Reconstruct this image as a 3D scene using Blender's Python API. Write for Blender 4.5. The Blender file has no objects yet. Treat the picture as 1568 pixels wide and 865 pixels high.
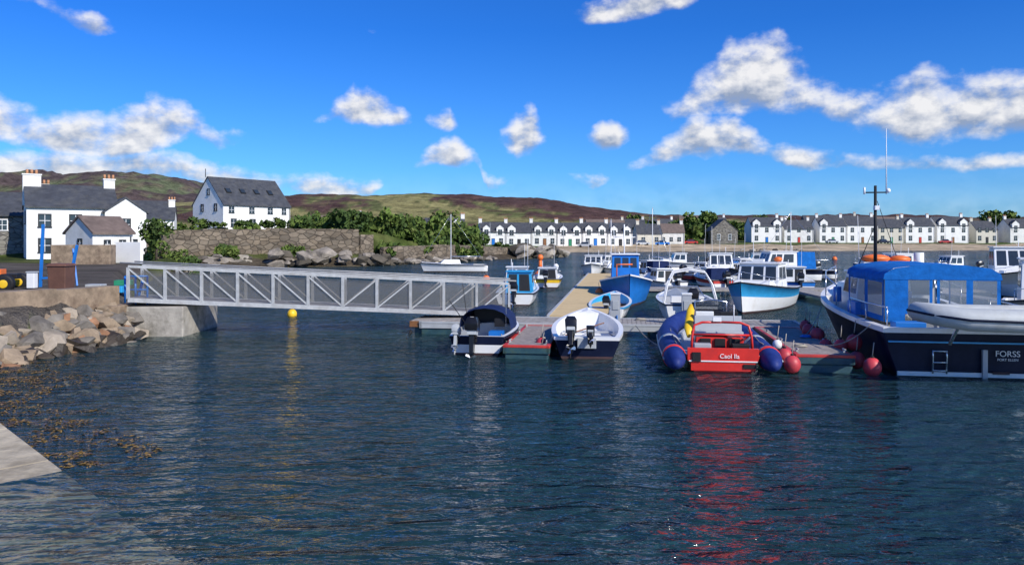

...

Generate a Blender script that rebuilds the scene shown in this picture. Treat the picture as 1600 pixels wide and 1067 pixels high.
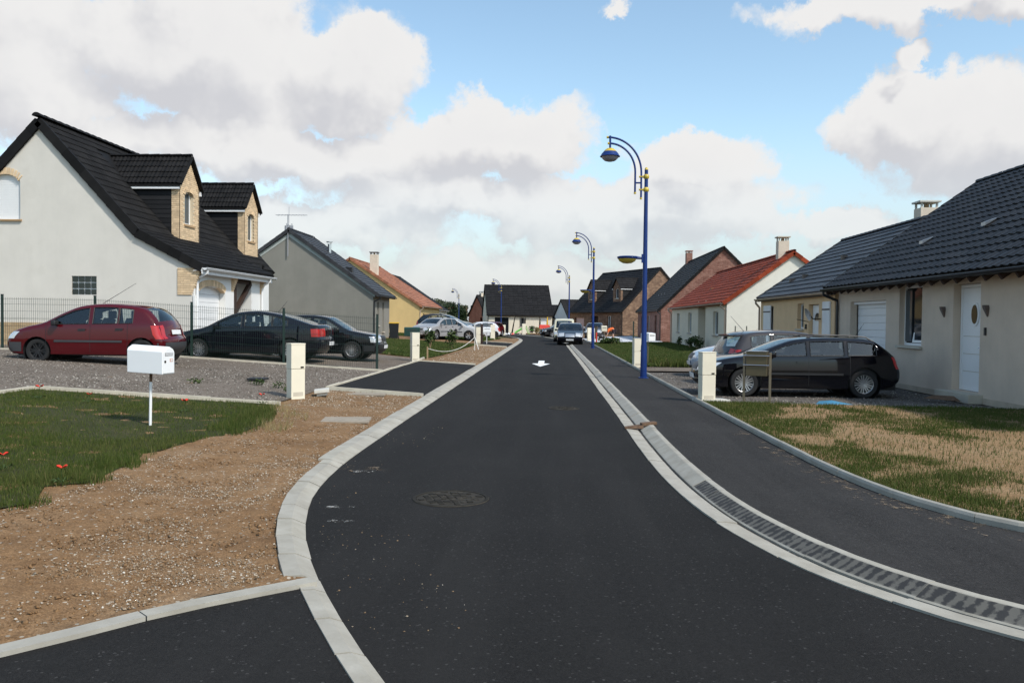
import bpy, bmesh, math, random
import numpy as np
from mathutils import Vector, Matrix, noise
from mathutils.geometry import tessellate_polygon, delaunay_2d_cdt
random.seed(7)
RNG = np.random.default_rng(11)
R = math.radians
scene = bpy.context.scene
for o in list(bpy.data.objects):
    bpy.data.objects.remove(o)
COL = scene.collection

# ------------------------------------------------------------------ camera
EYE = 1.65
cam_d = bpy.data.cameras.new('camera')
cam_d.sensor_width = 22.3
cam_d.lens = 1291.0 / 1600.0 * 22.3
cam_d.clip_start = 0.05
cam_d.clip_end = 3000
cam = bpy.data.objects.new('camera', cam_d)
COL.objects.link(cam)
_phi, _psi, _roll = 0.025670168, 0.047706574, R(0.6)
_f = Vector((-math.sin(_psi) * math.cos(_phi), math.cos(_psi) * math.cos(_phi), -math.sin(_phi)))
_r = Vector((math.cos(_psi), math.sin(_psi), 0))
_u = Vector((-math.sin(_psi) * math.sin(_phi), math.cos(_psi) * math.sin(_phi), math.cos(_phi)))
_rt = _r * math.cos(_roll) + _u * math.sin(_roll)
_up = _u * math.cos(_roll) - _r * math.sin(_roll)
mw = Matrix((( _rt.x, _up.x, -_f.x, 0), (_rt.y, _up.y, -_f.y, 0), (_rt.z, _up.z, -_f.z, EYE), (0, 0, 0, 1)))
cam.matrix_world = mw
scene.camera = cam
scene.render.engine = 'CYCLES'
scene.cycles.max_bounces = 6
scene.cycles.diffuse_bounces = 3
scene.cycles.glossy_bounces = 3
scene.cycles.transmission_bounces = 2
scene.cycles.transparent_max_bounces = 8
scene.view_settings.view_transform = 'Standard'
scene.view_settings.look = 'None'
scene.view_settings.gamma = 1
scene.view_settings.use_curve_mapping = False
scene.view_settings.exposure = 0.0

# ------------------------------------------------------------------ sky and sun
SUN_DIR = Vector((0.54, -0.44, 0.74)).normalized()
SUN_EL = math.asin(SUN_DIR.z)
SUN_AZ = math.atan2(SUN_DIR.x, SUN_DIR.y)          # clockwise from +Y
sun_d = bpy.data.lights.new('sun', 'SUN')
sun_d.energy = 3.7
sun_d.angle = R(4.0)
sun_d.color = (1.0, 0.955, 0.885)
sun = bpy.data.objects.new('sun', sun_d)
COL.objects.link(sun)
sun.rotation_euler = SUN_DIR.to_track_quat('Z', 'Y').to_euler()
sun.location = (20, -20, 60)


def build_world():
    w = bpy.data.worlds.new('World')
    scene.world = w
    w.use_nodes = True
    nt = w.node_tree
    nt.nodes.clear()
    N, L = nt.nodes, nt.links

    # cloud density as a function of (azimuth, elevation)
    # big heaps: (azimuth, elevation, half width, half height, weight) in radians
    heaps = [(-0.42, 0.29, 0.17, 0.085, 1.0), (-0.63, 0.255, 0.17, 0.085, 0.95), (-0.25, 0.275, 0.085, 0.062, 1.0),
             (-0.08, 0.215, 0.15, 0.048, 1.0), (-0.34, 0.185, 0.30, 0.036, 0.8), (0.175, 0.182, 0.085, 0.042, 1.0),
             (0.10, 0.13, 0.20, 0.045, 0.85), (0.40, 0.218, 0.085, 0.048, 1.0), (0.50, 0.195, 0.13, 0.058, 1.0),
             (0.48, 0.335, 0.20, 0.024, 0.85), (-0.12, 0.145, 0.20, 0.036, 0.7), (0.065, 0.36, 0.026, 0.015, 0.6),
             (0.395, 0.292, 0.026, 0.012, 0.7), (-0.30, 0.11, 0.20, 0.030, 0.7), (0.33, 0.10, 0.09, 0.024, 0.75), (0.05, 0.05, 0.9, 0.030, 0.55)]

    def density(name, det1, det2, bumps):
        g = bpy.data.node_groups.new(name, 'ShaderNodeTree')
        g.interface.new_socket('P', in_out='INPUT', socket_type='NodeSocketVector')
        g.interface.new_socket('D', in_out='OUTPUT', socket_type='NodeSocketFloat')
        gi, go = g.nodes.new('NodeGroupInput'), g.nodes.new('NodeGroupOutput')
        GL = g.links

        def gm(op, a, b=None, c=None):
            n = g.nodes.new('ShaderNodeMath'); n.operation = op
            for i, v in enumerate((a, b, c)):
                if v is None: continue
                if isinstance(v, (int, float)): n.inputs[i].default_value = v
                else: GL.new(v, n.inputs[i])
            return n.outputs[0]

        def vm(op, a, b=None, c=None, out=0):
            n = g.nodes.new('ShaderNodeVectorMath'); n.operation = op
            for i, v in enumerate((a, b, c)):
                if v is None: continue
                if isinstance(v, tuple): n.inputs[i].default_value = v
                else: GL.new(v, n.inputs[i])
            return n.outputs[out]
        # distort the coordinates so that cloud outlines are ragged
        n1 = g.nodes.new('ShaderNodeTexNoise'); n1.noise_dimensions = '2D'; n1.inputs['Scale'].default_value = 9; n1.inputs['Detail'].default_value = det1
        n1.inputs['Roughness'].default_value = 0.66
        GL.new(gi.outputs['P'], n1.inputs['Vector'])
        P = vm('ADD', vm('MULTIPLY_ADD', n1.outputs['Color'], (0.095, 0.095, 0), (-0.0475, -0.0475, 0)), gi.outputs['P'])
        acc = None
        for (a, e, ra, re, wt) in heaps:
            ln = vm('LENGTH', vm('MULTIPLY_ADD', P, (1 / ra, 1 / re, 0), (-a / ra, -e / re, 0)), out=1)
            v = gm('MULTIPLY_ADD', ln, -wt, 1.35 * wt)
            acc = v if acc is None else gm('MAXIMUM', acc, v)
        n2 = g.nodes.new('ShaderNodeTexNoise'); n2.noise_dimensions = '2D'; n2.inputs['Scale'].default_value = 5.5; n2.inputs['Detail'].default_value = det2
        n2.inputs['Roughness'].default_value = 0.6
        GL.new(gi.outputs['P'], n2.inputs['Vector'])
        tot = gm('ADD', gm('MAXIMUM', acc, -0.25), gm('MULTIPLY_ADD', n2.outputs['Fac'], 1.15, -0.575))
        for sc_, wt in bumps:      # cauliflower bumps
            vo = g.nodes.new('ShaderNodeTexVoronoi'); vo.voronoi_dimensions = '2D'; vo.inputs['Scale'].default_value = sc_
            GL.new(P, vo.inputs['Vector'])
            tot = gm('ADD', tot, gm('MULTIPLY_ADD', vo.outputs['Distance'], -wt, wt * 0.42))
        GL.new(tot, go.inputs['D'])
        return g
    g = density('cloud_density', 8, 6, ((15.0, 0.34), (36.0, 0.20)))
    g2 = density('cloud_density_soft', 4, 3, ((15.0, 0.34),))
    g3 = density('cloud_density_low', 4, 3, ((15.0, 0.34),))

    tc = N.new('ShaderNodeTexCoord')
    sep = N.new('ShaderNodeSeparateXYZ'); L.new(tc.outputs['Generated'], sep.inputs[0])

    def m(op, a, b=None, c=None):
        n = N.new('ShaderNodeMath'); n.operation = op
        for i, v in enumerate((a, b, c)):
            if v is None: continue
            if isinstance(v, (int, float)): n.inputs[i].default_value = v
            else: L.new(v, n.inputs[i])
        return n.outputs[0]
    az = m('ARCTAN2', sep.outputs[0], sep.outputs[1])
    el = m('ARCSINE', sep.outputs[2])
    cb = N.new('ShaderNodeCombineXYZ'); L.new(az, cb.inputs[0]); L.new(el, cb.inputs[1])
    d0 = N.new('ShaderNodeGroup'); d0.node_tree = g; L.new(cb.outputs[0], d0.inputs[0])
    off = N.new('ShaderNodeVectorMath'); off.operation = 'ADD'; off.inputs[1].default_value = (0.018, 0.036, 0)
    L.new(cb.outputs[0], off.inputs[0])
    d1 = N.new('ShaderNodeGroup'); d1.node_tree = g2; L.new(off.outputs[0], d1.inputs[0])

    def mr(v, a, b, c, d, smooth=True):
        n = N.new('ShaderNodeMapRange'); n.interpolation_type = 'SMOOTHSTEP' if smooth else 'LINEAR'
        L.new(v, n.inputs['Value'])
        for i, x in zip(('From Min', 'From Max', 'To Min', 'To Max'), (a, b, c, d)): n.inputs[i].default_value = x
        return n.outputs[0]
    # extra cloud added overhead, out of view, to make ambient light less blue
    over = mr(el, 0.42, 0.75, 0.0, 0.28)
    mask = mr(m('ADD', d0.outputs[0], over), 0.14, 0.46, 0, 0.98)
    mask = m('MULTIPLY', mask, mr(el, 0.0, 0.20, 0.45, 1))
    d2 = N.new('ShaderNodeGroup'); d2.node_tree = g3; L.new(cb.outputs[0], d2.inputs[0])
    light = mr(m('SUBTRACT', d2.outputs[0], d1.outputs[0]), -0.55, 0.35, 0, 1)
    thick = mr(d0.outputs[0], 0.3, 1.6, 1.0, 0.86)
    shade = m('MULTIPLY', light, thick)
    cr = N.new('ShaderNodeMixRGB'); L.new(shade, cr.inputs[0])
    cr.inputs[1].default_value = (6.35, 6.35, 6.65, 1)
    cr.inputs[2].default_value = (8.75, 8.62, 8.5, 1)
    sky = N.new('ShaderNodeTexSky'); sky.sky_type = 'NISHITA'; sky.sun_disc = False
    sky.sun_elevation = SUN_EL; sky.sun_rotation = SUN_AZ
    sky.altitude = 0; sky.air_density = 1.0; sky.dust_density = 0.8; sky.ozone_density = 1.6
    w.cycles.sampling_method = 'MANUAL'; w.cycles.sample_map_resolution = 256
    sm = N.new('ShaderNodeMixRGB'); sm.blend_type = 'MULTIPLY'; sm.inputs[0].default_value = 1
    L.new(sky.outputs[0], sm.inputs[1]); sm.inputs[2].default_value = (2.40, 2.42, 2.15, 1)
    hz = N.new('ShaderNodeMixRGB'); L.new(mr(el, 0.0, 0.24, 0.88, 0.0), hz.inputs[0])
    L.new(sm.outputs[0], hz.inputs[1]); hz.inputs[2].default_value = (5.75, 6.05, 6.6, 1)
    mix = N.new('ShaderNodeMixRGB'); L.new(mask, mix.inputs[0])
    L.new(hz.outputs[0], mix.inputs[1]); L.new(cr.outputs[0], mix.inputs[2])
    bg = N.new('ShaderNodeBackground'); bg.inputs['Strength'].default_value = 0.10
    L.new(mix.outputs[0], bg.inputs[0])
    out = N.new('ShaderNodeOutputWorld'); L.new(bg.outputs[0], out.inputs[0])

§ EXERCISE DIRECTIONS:
Only the number is wanted: how many lines in the preceding entries hold the string "pixels"?

§ TASK ANSWER:
2